Wednesday, July 24, 2013

i cannot wait untill the new movie by Ray Comfort comes out. as i know that it will become one of the best tools to help save the lost, i know that i currently have lost friends and i am hopeing through his movie i can get them saved as praying for them is not helping. i need to make an action or i will never see them again after the lord decides to come back. i know i could be wrong but i am going to go by the Ppsimmions time line now. because they did prove without a doubt as to the identity of the antichrist and i know it may be wishfull thinking but i know that he (christ) will arrive in my life time. or if i am correct in my thinking shortly after.

Monday, July 15, 2013

back from my famaly reunion.

it will be a intresting few months up ahead. but today (monday) i just got home from what might be my last famaly reunion before the lord's return.

i also know that my nephew who i thought i got saved was actualy a backsliden agnostic. my sister and her soon to be husband where fighting about the smallest of things and my cousin's daughter has an illness like me. we had a good talk and i also added her to my facebook account.

other than that i had not much to report.

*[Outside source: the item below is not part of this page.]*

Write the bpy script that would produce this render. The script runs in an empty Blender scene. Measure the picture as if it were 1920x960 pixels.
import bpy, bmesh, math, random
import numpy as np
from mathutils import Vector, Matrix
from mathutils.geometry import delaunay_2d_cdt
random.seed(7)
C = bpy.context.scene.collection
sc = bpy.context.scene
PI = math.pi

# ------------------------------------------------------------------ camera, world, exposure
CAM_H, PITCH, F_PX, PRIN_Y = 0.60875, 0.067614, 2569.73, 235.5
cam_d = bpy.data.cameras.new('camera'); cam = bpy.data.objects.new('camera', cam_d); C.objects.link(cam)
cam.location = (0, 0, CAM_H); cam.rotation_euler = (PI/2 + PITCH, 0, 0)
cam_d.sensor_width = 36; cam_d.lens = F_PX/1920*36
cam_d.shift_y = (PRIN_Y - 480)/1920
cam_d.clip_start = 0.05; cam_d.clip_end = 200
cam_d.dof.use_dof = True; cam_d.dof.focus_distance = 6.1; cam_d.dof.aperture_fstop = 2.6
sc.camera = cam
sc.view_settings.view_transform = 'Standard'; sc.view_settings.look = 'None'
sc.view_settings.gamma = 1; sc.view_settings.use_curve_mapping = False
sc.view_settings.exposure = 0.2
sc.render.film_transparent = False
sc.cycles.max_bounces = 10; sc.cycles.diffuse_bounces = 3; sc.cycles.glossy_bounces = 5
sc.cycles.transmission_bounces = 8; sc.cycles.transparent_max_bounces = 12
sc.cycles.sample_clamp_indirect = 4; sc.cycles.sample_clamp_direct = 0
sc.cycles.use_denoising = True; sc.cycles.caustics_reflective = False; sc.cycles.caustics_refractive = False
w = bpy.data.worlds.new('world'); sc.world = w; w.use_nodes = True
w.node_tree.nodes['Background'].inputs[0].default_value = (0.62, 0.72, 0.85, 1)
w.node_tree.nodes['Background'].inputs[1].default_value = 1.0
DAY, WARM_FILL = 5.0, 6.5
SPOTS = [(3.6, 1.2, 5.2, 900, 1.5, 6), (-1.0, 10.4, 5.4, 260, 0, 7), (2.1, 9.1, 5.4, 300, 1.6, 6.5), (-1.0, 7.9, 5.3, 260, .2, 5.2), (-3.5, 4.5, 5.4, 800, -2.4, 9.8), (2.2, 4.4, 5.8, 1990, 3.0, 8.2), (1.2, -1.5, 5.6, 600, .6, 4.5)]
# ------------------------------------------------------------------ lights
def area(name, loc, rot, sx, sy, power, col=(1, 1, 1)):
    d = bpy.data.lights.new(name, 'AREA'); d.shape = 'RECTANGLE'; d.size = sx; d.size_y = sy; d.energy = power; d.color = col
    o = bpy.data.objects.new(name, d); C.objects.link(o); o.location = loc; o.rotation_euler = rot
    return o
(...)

my old blog, i moved to the address that is my former crush's name. if you know her name you can look it up, and on my sing you a song blog i dedicate the last post to amanda my current love. although i think she is mad that since it took me an extra year more than i expected for her to fulfill the pattern that i knew my former crush would fullfill i had to add a year to my timing..  and now i know if amanda does not see this she will have to make room for someone else.

as her avoiding me at this transation time is critical that she contact me if she still loves me. because i know i can easly replace her with the next woman who says that she loves me.

Sunday, July 7, 2013

6 out of 7

the second last trumpet has just sounded with the bombing that has and is going to be unleashed on this planet. i know that this has to surpass but what i don't know is how a dream i had 8years ago will play out. as i know that i have been dreading this moment. but i knew it was unavoidable. i recently watched a youtube video explaning bible prophecy assuming that things in the latter times happen in the order it has happened already. it just took one more year than i thought it would. things are going to change in my life. i know that if i talk about it i know it will not go away.  the last trumpet is the one i am afraid of.

it will go off in less thn 4 years and by the looks of it, it will be the reason i no longer speak freely.

Let it out again? old blog gone. moved to an address that is undisclosed.

instead of deleteing my old blog i placed this blog in it's place. i know you may of missed that blog but i did archive it. i am asking that if i can keep my promise to Amanda if you will let me. Come Back into my life as i now have but little time to make it into yours.

i found out that someone from my past has just completed the last condition to know that she is not apart of my future. and i also havereason to believe that my future will be cut short.